La conducta agresiva es un fenómeno multidimensional, en el que se implican diversos factores y puede manifestarse en cada uno de los niveles que integran al individuo: físico, emocional, cognitivo y social.
En el caso de los infantes, resulta de especial atención a partir de los siete años, cuando se expresan de manera habitual conductas de este tipo, a modo de insultos, mediante golpes a objetos o personas y con faltas de respeto, para resolver determinadas situaciones.
Esta fue la motivación que impulsó el encuentro en Itabo, con niños, adolescentes y sus familias, pertenecientes a la comunidad de la Iglesia Episcopal. Interesaba analizar las causas de esos comportamientos que evidencian una dificultad para gestionar sus emociones, así como la responsabilidad que corresponde a los adultos en cuanto a ver qué les ocurre y por qué. En este sentido, se insistió en el rol de educadores que desempeñan y en las normas de cuidado sobre las que se debe prestar atención para que no permanezca tal comportamiento. Basta a veces con ofrecerles modelos respetuosos para encausar su conducta.
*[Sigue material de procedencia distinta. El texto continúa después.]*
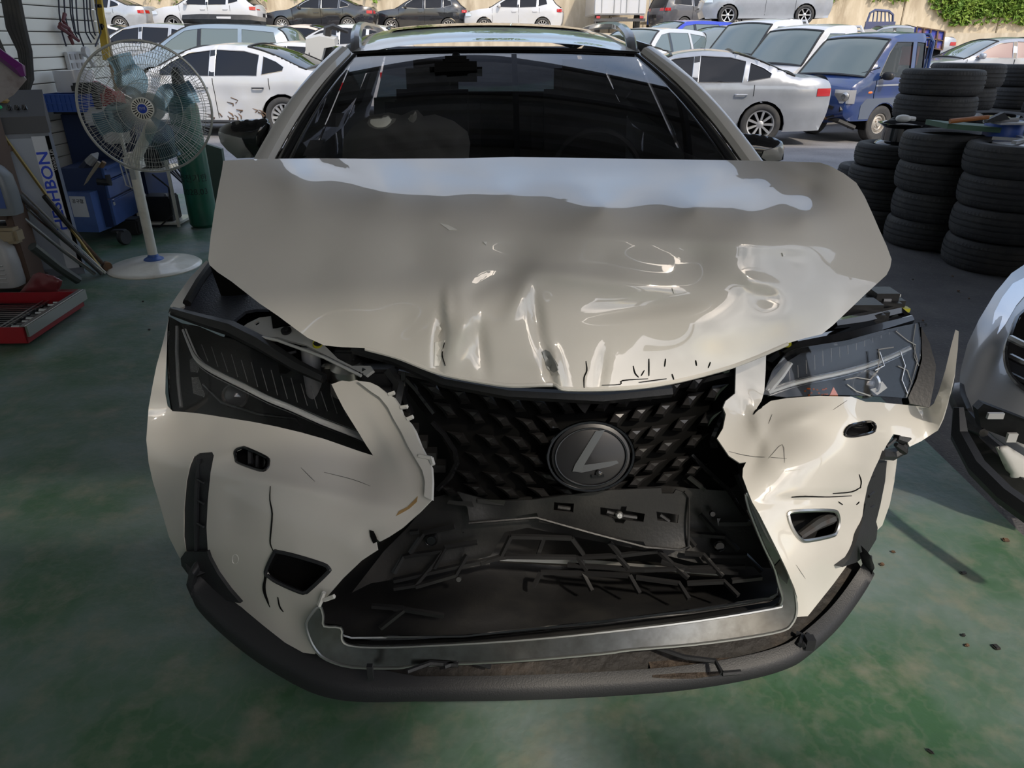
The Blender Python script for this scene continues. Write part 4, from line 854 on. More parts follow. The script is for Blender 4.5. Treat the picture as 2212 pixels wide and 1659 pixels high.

Se trabajó bajo el supuesto de que no existen niños violentos, sino conductas agresivas. De esta manera, se evita “colocar la etiqueta” de violento, la cual puede tener negativas consecuencias en cuanto al concepto de sí mismo y su autoestima. También se reflexionó sobre el grado de implicación de los modelos sociales y familiares en las respuestas del joven a su entorno, que bien pueden ser el resultado de una conducta aprendida por imitación o debido a dinámicas familiares en las que las situaciones se abordan de forma violenta.
Se trata, a fin de cuentas, de respetar la individualidad del niño, aceptar su proceso de maduración y acompañarle en el camino de su desarrollo como persona.